先日の事、不動産売買の案件の話があり、ある点を巡って議論となった。その売買にはあるリスクがあって、それを避けたいが、避けるにあたってはある手続きを取らねばならず、そうすると費用が発生するというものである。「リスクは避けたいが、余計な費用が掛かるのも嫌」というジレンマに陥っていたのである。その議論を傍で聞いていて、ふと疑問に思ったので、聞いてみた。
「費用っていくらかかるんですか?」
調べてみたところ、それは数千円の話であると判明した。すると、わずか数千円の費用でこのリスクを避けられるのであれば安いものとなって、議論はあっという間に決着してしまった。「費用」のように抽象的なイメージで話をしていて、具体的に考えたら大したことではないということは、多々経験することである。別の機会では、「キャッシュフローを確保する」という理由を挙げて議論してくる相手に対し、「キャッシュフローっていくら?」と聞いて議論を終わらせたこともある。具体的な金額にすると、そこで確保されるキャッシュフローは、全体から見れば「誤差の範囲内」であったのである。
最近は、不動産価格も高騰している。賃貸用の不動産を買うのも大変であるが、さらに先日、ある物件の購入を巡って議論した。私は、「高い」と反対しのだが、その物件は周辺相場から見れば多少安かったのである。ただし、それはあくまでも「相対的な」評価。全体が上がっている時は、絶対額で判断することも必要。バブルの頃、少しでも安いと手を出し、あとで暴落してみれば「何でこんな高い値段で買ったのか」という後悔につながっただろう。そのあたりは冷静にならないといけない。
それを主張したところ、「バブル期には収益還元法の考え方をしていなかったが、今はそれがあるから同じ失敗はしない」と相手は主張してきた。そこで、「では具体的に収益還元で考えたらいくらになるのか?」と切り返した。私も目の前で具体的に数字を弾いて見せたところ、見事に採算割れした。議論はそれで終わりである。「収益還元法」という知識は知っていたものの、ではそれを具体的に使って計算するというところまで思いが至っていなかったのである。笑い話のようだが、こういう話はやたらと目にする。
かつてある財団の活動をしていた時、ある著作の引用をしようとしたところ、「著作権の侵害になる」とメンバーから指摘を受けた。
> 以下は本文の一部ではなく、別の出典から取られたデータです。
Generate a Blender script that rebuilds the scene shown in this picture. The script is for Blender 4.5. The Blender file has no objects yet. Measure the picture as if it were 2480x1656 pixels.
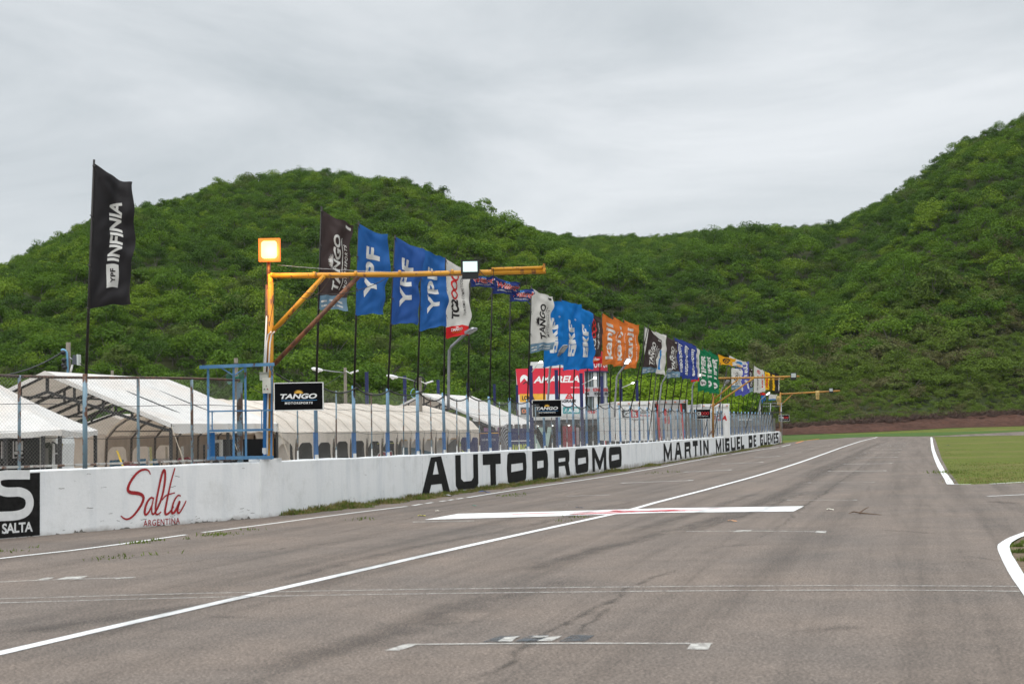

それは事実であったのであるが、私はそこで聞き返した。「侵害って、誰が誰を訴えるの?」と。実はその著作の著者はその時我々の財団内のグループのトップの方であったのである。そのトップが「自分の下で働いている我々を著作権の侵害で訴えると思う?」と聞き返し、その議論に終止符を打ったのである。
今の世の中、ちょっとした知識を持っている人は多い。そういう知識を事あるごとに切り出してくるのだが(それはそれでいいことだと思っている)、それが本当の知識として活用されているかというと疑問に思うことがある。実戦で適切に使えてはじめて「生きた知識」と言えるのである。実戦で使えるとは、個々のケースで、上記の通り具体例に即して考えることであると言えると思う。
かつていつだったか親戚の伯母と議論になったことがあり、「私は良くても世間が許さない」と言われたことがある。その時も思ったものである。「世間て誰の事だ」と。突き詰めていくと、伯母が言いたかったのは「私は反対」ということ。それを言えば直接対決となってしまうから、「世間」という盾を取り出したわけである。正確に言えば、「世間を代表して私が許さない」ということだったのであろう。具体的に考えていってそういうところがわかったのである。
また、最近は個人情報の管理が大変である。そうした個人情報の管理に意識を向けるのはいいが、親しい友人同士の間柄においてさえそれを持ち出すのはいかがかと思うことがある。企業においては、当然なおざりにはできないが、親しい友人関係であれば少し緩めることは可能だろう。そうした「力加減」は簡単ではない。自分で必死に考えないといけない。「個人情報」と木で鼻を括ったように対応するのが一番簡単なわけであるが、具体例に落としてしっかり考えれば杓子定規な堅苦しい対応をしなくても済む。
「知は力なり」はまさにその通り。しかし、その知も適切に用いられなければ何の力にもならない。そして適切に用いるにあたっては、「具体的に考える」という行為がとても大事だったりする。特にお金が絡む場合、「具体的にいくらなのか」を考えると、机上の空論を無駄に戦わせなくても済む場合が多い。「具体的に」を毎度毎度促していけば、そのうちみんなそういう風に考えられるようになるのかもしれない。